■ Stated goal: Gather from the listing below each line that includes the word "picture", and copy it.

■ Data:
>>>

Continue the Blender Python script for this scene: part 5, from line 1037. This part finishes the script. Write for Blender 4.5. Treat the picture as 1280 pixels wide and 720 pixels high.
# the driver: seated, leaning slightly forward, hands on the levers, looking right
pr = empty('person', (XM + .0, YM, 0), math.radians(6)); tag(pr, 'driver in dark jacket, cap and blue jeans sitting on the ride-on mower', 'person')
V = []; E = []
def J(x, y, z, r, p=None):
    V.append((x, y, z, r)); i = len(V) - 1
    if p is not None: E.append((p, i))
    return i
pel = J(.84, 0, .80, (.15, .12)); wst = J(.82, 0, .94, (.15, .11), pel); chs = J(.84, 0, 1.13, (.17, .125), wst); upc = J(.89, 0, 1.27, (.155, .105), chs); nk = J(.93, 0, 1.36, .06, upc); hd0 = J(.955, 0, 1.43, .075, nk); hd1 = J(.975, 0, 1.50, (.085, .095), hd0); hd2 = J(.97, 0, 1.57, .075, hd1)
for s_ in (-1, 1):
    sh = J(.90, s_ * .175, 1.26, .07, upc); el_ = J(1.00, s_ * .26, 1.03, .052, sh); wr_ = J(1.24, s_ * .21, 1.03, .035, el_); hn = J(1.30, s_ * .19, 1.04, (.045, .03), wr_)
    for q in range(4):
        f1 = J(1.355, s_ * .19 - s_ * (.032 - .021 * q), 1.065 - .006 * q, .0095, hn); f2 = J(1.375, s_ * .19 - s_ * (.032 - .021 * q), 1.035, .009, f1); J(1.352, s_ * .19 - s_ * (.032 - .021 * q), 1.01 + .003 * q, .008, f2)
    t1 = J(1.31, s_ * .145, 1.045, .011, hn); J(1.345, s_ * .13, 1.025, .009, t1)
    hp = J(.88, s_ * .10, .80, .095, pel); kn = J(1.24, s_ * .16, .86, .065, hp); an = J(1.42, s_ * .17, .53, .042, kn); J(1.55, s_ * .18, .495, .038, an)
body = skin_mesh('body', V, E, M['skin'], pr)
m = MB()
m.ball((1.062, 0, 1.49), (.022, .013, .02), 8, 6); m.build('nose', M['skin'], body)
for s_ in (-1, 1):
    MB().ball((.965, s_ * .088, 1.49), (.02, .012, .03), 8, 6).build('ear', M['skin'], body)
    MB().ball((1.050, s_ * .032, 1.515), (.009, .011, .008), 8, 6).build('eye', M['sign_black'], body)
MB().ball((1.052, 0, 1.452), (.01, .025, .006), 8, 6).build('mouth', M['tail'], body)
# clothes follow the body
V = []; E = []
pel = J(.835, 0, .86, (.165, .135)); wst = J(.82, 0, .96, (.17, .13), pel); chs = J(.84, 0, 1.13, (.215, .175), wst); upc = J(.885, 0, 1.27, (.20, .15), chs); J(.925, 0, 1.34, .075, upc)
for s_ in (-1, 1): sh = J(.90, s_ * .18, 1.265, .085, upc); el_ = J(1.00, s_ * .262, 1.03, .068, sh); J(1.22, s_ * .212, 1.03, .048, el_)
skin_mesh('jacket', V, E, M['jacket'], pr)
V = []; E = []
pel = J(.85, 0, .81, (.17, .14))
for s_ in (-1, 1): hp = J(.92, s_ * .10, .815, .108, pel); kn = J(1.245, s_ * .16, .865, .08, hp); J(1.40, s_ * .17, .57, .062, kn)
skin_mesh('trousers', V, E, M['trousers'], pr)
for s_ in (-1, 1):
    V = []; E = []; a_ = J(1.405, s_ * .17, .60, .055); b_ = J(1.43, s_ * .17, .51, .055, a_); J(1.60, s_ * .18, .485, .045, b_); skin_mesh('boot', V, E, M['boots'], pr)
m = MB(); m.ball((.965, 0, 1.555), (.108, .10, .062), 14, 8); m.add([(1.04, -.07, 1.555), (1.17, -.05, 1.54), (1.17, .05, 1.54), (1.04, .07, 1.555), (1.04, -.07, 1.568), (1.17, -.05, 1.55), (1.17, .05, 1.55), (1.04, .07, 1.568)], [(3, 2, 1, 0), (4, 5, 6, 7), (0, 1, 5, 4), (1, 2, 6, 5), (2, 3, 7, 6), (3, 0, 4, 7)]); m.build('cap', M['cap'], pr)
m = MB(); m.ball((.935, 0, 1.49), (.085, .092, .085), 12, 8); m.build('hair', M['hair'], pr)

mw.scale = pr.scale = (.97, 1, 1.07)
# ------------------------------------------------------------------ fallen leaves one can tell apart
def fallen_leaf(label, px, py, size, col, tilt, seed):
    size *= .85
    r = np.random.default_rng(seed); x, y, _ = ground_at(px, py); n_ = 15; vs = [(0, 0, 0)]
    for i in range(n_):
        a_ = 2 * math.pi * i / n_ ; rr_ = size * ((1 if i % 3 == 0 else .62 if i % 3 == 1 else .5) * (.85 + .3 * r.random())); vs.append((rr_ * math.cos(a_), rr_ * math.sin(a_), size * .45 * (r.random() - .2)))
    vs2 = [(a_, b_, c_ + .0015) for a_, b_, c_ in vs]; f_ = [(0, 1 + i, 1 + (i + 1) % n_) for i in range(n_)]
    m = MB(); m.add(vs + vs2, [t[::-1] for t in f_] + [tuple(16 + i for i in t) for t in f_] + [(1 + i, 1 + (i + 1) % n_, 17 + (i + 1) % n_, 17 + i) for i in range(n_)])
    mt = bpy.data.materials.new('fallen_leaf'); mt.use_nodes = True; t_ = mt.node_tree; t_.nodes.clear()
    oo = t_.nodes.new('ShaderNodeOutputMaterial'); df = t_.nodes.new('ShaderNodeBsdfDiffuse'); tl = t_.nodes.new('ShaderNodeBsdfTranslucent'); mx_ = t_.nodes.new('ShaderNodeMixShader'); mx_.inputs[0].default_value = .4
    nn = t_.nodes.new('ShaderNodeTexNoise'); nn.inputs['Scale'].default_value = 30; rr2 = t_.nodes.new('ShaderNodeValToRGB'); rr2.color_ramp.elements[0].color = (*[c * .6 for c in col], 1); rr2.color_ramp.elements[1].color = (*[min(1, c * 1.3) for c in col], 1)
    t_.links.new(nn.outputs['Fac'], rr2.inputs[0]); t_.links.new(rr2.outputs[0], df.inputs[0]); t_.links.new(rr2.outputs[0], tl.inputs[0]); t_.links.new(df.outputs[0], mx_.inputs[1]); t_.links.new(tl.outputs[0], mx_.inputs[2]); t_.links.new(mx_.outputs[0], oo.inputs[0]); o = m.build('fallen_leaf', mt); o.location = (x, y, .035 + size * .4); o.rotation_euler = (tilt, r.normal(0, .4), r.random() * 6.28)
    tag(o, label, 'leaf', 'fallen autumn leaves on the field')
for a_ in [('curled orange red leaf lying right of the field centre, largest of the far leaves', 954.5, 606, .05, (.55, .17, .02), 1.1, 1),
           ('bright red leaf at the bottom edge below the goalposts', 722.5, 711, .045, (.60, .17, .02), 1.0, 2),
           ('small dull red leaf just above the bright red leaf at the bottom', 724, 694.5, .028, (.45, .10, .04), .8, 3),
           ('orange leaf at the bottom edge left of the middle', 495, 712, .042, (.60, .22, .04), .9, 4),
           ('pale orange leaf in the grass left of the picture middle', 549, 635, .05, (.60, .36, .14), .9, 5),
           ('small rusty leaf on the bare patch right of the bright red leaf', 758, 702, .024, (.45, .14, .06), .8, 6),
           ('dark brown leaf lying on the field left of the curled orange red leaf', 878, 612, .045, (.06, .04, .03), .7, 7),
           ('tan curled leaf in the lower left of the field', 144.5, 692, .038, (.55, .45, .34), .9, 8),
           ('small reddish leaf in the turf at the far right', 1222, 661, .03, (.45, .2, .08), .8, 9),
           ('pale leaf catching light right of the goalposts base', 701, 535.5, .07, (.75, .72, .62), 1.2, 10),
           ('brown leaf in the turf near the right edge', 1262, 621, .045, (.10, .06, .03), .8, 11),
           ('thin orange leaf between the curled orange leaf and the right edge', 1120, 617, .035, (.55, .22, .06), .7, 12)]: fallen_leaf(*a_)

<<<

■ Finished exercise:
Continue the Blender Python script for this scene: part 5, from line 1037. This part finishes the script. Write for Blender 4.5. Treat the picture as 1280 pixels wide and 720 pixels high.
           ('pale orange leaf in the grass left of the picture middle', 549, 635, .05, (.60, .36, .14), .9, 5),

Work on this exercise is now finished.